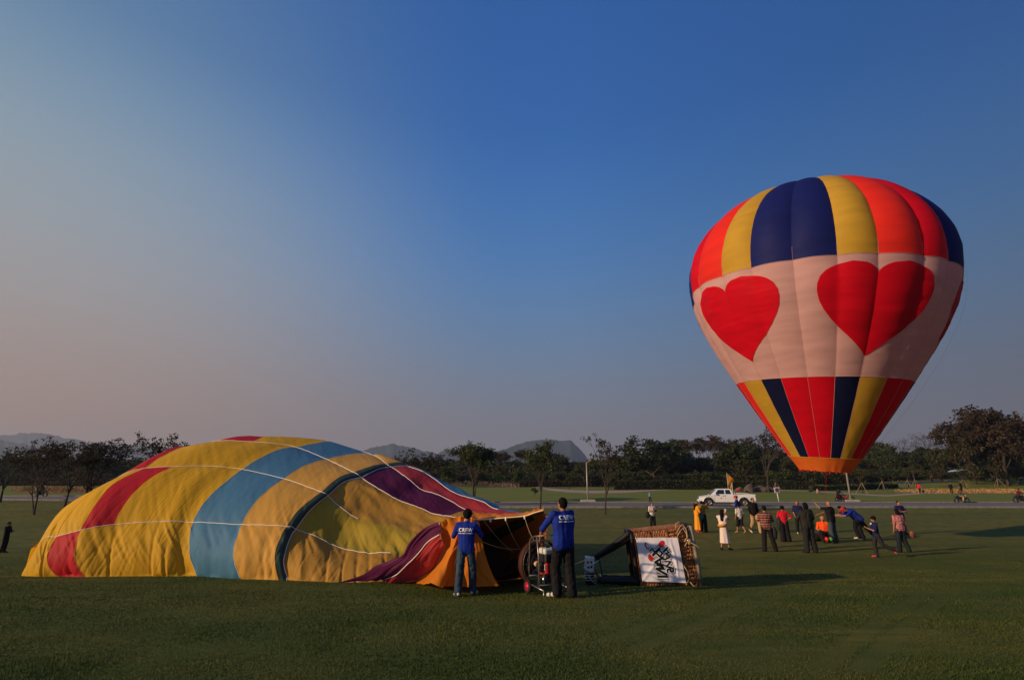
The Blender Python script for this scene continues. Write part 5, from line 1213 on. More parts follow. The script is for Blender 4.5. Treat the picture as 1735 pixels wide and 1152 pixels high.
# ------------------------------------------------------------------ people
skinm = principled('skin', (.36, .17, .10), .55, nscale=8, namt=.06); skind = principled('skin_dark', (.22, .10, .06), .6); hairm = principled('hair', (.009, .007, .006), .85, spec=.1, nscale=40, namt=.3, bump=.004, bscale=60, stretch=(1, 1, .2)); eyem = principled('eye', (.03, .02, .015), .3); lipm = principled('lip', (.28, .08, .06), .6)
def cloth(name, col, **k):
    return MATS[name] if name in MATS else principled(name, col, .8, spec=.15, bump=.006, bscale=14, stretch=(1, 1, .5), **k)
def striped(name, cols, scale):
    if name in MATS: return MATS[name]
    m = cloth(name, cols[0]); n, l = m.node_tree.nodes, m.node_tree.links; tc = n.new('ShaderNodeTexCoord'); s = n.new('ShaderNodeSeparateXYZ'); l.new(tc.outputs['Object'], s.inputs[0])
    mu = n.new('ShaderNodeMath'); mu.operation = 'MULTIPLY'; mu.inputs[1].default_value = scale; l.new(s.outputs['Z'], mu.inputs[0]); fr = n.new('ShaderNodeMath'); fr.operation = 'FRACT'; l.new(mu.outputs[0], fr.inputs[0])
    r = n.new('ShaderNodeValToRGB'); r.color_ramp.interpolation = 'CONSTANT'; l.new(fr.outputs[0], r.inputs[0]); k = len(cols)
    r.color_ramp.elements[0].color = (*cols[0], 1); r.color_ramp.elements[1].position = 1/k; r.color_ramp.elements[1].color = (*cols[1], 1)
    for i in range(2, k): e = r.color_ramp.elements.new(i/k); e.color = (*cols[i], 1)
    l.new(r.outputs[0], n['Principled BSDF'].inputs['Base Color']); return m
def printed(name, c1, c2, sc):
    if name in MATS: return MATS[name]
    m = cloth(name, c1); n, l = m.node_tree.nodes, m.node_tree.links; tc = n.new('ShaderNodeTexCoord'); v = n.new('ShaderNodeTexNoise'); v.inputs['Scale'].default_value = sc; v.inputs['Detail'].default_value = 1; v.inputs['Distortion'].default_value = 2.5; l.new(tc.outputs['Object'], v.inputs['Vector'])
    r = n.new('ShaderNodeValToRGB'); r.color_ramp.interpolation = 'CONSTANT'; r.color_ramp.elements[0].color = (*c1, 1); r.color_ramp.elements[1].position = .5; r.color_ramp.elements[1].color = (*c2, 1); l.new(v.outputs[0], r.inputs[0]); l.new(r.outputs[0], n['Principled BSDF'].inputs['Base Color']); return m
BASE = dict(pelvis=(0, 0, .96), chest=(0, 0, 1.30), neck=(0, -.01, 1.45), head=(0, .02, 1.585),
            shL=(-.175, 0, 1.40), shR=(.175, 0, 1.40), elL=(-.24, -.03, 1.13), elR=(.24, -.03, 1.13), haL=(-.25, .05, .88), haR=(.25, .05, .88),
            hipL=(-.09, 0, .93), hipR=(.09, 0, .93), knL=(-.11, .02, .50), knR=(.11, .02, .50), anL=(-.13, -.03, .08), anR=(.13, -.03, .08), toL=(-.16, .15, .03), toR=(.16, .15, .03))
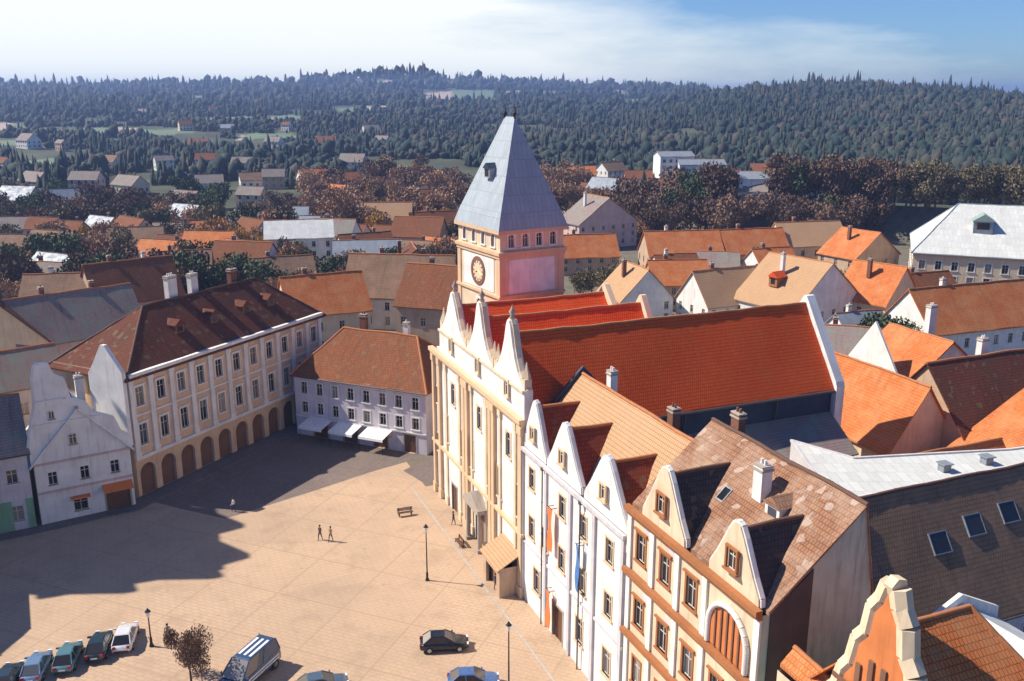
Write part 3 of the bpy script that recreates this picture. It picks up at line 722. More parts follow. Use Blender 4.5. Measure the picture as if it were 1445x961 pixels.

--------------------------------------------------

*INSTRUCTIONS FOR THE TASK*
Output every entry exactly as given; pictures are not part of the copy.

*ANSWER*
The Blender Python script for this scene continues. Write part 5, from line 1213 on. More parts follow. The script is for Blender 4.5. Treat the picture as 1735 pixels wide and 1152 pixels high.
# ------------------------------------------------------------------ people
skinm = principled('skin', (.36, .17, .10), .55, nscale=8, namt=.06); skind = principled('skin_dark', (.22, .10, .06), .6); hairm = principled('hair', (.009, .007, .006), .85, spec=.1, nscale=40, namt=.3, bump=.004, bscale=60, stretch=(1, 1, .2)); eyem = principled('eye', (.03, .02, .015), .3); lipm = principled('lip', (.28, .08, .06), .6)
def cloth(name, col, **k):
    return MATS[name] if name in MATS else principled(name, col, .8, spec=.15, bump=.006, bscale=14, stretch=(1, 1, .5), **k)
def striped(name, cols, scale):
    if name in MATS: return MATS[name]
    m = cloth(name, cols[0]); n, l = m.node_tree.nodes, m.node_tree.links; tc = n.new('ShaderNodeTexCoord'); s = n.new('ShaderNodeSeparateXYZ'); l.new(tc.outputs['Object'], s.inputs[0])
    mu = n.new('ShaderNodeMath'); mu.operation = 'MULTIPLY'; mu.inputs[1].default_value = scale; l.new(s.outputs['Z'], mu.inputs[0]); fr = n.new('ShaderNodeMath'); fr.operation = 'FRACT'; l.new(mu.outputs[0], fr.inputs[0])
    r = n.new('ShaderNodeValToRGB'); r.color_ramp.interpolation = 'CONSTANT'; l.new(fr.outputs[0], r.inputs[0]); k = len(cols)
    r.color_ramp.elements[0].color = (*cols[0], 1); r.color_ramp.elements[1].position = 1/k; r.color_ramp.elements[1].color = (*cols[1], 1)
    for i in range(2, k): e = r.color_ramp.elements.new(i/k); e.color = (*cols[i], 1)
    l.new(r.outputs[0], n['Principled BSDF'].inputs['Base Color']); return m
def printed(name, c1, c2, sc):
    if name in MATS: return MATS[name]
    m = cloth(name, c1); n, l = m.node_tree.nodes, m.node_tree.links; tc = n.new('ShaderNodeTexCoord'); v = n.new('ShaderNodeTexNoise'); v.inputs['Scale'].default_value = sc; v.inputs['Detail'].default_value = 1; v.inputs['Distortion'].default_value = 2.5; l.new(tc.outputs['Object'], v.inputs['Vector'])
    r = n.new('ShaderNodeValToRGB'); r.color_ramp.interpolation = 'CONSTANT'; r.color_ramp.elements[0].color = (*c1, 1); r.color_ramp.elements[1].position = .5; r.color_ramp.elements[1].color = (*c2, 1); l.new(v.outputs[0], r.inputs[0]); l.new(r.outputs[0], n['Principled BSDF'].inputs['Base Color']); return m
BASE = dict(pelvis=(0, 0, .96), chest=(0, 0, 1.30), neck=(0, -.01, 1.45), head=(0, .02, 1.585),
            shL=(-.175, 0, 1.40), shR=(.175, 0, 1.40), elL=(-.24, -.03, 1.13), elR=(.24, -.03, 1.13), haL=(-.25, .05, .88), haR=(.25, .05, .88),
            hipL=(-.09, 0, .93), hipR=(.09, 0, .93), knL=(-.11, .02, .50), knR=(.11, .02, .50), anL=(-.13, -.03, .08), anR=(.13, -.03, .08), toL=(-.16, .15, .03), toR=(.16, .15, .03))
Write part 3 of the bpy script that recreates this picture. It picks up at line 722. More parts follow. Use Blender 4.5. Measure the picture as if it were 1445x961 pixels.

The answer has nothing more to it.